Toward Parsimony in Bias Research. A Proposed Common Framework of Belief-Consistent Information Processing for a Set of Biases
Roland Imhoff | Aileen Oeberst
One of the essential insights from psychological research is that people’s information processing is often biased. By now, a number of different biases have been identified and empirically demonstrated. Unfortunately, however, these biases have often been examined in separate lines of research, thereby precluding the recognition of shared principles. Here it is argued that several—so far mostly unrelated—biases (e.g., bias blind spot, hostile media bias, egocentric/ethnocentric bias, outcome bias) can be traced back to the combination of a fundamental prior belief and humans’ tendency toward belief-consistent information processing.

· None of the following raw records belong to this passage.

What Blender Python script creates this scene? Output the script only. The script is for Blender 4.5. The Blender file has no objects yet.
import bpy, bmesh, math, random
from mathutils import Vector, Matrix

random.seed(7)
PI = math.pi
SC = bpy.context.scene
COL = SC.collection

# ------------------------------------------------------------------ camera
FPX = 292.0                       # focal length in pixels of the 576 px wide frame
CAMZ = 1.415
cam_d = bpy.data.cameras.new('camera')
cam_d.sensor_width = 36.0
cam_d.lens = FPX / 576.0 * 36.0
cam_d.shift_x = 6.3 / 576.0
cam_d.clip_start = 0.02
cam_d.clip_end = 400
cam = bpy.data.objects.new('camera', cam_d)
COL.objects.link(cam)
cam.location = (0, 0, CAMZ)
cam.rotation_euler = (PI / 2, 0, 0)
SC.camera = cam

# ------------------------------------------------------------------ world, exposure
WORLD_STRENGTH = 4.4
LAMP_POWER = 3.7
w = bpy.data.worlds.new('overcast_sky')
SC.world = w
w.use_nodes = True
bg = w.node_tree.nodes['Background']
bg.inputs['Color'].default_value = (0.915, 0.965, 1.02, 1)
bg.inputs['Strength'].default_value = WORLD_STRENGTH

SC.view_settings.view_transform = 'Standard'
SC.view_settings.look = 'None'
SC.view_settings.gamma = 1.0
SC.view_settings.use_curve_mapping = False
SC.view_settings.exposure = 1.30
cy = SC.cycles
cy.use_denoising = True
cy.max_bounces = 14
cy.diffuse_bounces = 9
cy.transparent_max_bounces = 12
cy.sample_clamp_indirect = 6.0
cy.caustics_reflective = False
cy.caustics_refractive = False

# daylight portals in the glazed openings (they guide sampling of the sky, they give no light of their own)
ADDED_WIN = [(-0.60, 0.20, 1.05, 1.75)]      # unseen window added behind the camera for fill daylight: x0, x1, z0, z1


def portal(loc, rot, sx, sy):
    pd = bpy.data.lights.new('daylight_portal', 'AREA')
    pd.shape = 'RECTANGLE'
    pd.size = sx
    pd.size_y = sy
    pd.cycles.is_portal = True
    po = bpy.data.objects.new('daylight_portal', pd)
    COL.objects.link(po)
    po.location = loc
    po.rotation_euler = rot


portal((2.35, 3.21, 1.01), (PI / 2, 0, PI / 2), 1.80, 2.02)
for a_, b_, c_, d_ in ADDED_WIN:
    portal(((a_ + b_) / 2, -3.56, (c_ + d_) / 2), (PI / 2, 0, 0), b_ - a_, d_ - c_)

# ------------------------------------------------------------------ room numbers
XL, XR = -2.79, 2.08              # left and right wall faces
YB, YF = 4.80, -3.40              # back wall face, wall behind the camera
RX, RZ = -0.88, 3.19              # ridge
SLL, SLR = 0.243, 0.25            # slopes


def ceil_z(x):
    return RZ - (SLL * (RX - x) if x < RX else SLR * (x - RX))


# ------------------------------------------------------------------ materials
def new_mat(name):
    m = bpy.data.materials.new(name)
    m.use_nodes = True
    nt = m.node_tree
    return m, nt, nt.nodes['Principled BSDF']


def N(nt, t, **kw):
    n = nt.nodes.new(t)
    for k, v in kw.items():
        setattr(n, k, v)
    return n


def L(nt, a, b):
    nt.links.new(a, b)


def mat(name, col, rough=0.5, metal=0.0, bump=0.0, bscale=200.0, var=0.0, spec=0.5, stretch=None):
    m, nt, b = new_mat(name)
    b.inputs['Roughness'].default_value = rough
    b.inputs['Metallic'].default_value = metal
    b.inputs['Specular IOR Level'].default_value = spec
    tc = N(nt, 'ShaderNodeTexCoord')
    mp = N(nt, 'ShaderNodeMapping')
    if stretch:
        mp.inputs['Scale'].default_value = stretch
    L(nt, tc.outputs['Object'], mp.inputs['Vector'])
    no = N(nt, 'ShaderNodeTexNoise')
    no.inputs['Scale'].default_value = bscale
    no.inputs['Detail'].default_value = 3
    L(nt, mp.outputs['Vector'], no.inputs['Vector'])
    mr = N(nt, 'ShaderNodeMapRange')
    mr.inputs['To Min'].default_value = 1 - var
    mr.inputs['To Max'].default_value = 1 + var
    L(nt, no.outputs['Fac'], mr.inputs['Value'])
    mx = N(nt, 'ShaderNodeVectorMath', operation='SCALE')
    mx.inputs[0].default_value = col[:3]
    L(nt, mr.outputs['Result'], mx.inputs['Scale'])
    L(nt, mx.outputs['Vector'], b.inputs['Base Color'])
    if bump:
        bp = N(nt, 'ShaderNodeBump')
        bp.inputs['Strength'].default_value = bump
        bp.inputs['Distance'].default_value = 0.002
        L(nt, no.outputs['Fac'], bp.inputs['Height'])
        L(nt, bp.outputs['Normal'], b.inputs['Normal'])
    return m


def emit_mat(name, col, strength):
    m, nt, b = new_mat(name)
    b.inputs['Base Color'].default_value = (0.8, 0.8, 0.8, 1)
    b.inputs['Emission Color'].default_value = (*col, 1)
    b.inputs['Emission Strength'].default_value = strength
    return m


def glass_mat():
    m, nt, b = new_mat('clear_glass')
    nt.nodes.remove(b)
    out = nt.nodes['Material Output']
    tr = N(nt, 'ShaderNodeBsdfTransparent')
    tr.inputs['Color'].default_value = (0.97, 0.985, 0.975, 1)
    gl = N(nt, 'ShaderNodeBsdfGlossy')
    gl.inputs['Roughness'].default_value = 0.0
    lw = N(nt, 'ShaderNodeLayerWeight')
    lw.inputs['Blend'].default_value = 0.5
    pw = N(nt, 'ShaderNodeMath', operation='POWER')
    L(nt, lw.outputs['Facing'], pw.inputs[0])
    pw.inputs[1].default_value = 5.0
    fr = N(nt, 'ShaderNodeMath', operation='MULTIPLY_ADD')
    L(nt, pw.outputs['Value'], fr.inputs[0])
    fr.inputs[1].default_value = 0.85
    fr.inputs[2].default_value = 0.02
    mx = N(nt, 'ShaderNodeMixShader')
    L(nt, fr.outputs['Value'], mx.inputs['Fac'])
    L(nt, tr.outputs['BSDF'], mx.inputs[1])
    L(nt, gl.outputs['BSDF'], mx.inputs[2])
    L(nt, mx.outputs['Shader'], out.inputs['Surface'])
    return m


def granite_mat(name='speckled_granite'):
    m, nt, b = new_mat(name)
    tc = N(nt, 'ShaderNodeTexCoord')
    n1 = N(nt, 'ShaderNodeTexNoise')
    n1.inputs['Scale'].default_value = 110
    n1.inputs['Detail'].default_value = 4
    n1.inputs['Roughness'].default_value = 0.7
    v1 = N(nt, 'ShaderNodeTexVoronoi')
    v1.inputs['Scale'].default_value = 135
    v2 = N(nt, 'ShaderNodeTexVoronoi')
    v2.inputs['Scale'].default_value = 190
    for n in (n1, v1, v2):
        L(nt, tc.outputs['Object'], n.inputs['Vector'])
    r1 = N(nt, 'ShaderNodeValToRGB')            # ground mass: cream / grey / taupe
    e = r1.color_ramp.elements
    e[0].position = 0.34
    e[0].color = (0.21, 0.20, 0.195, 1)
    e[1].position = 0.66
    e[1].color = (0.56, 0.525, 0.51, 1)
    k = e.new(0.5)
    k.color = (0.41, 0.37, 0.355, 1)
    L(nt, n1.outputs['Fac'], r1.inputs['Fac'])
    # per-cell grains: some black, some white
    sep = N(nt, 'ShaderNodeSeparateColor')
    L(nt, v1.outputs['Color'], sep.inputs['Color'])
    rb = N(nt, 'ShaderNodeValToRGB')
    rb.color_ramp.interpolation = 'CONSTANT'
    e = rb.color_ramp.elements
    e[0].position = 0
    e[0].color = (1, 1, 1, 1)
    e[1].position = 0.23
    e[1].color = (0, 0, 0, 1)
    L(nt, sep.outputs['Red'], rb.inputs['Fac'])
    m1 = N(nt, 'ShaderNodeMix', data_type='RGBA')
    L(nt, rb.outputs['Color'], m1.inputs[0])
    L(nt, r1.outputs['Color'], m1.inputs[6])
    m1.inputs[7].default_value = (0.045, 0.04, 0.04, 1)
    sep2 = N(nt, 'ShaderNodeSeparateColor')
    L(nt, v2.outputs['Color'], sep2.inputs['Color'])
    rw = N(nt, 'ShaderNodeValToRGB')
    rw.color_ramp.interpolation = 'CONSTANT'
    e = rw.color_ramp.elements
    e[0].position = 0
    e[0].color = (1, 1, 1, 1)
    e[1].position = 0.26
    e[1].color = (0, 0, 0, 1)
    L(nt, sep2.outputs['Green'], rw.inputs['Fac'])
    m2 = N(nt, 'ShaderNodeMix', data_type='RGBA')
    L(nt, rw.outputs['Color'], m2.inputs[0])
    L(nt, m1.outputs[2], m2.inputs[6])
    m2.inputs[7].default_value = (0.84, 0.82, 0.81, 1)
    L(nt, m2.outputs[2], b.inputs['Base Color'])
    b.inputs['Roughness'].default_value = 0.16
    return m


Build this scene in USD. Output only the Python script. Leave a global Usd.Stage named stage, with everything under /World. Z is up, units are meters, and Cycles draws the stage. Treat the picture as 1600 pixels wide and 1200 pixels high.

What varies between different biases is essentially the specific belief that guides information processing. More importantly, it is proposed that different biases even share the same underlying belief and differ only in the specific outcome of information processing that is assessed (i.e., the dependent variable), thus tapping into different manifestations of the same latent information processing. In other words, the authors propose for discussion a model that suffices to explain several different biases. They thereby suggest a more parsimonious approach compared with current theoretical explanations of these biases. They also generate novel hypotheses that follow directly from the integrative nature of our perspective.
Oeberst, Aileen und Roland Imhoff 2023: Toward Parsimony in Bias Research: A Proposed Common Framework of Belief-Consistent Information Processing for a Set of Biases. Perspectives on Psychological Science, 0:0.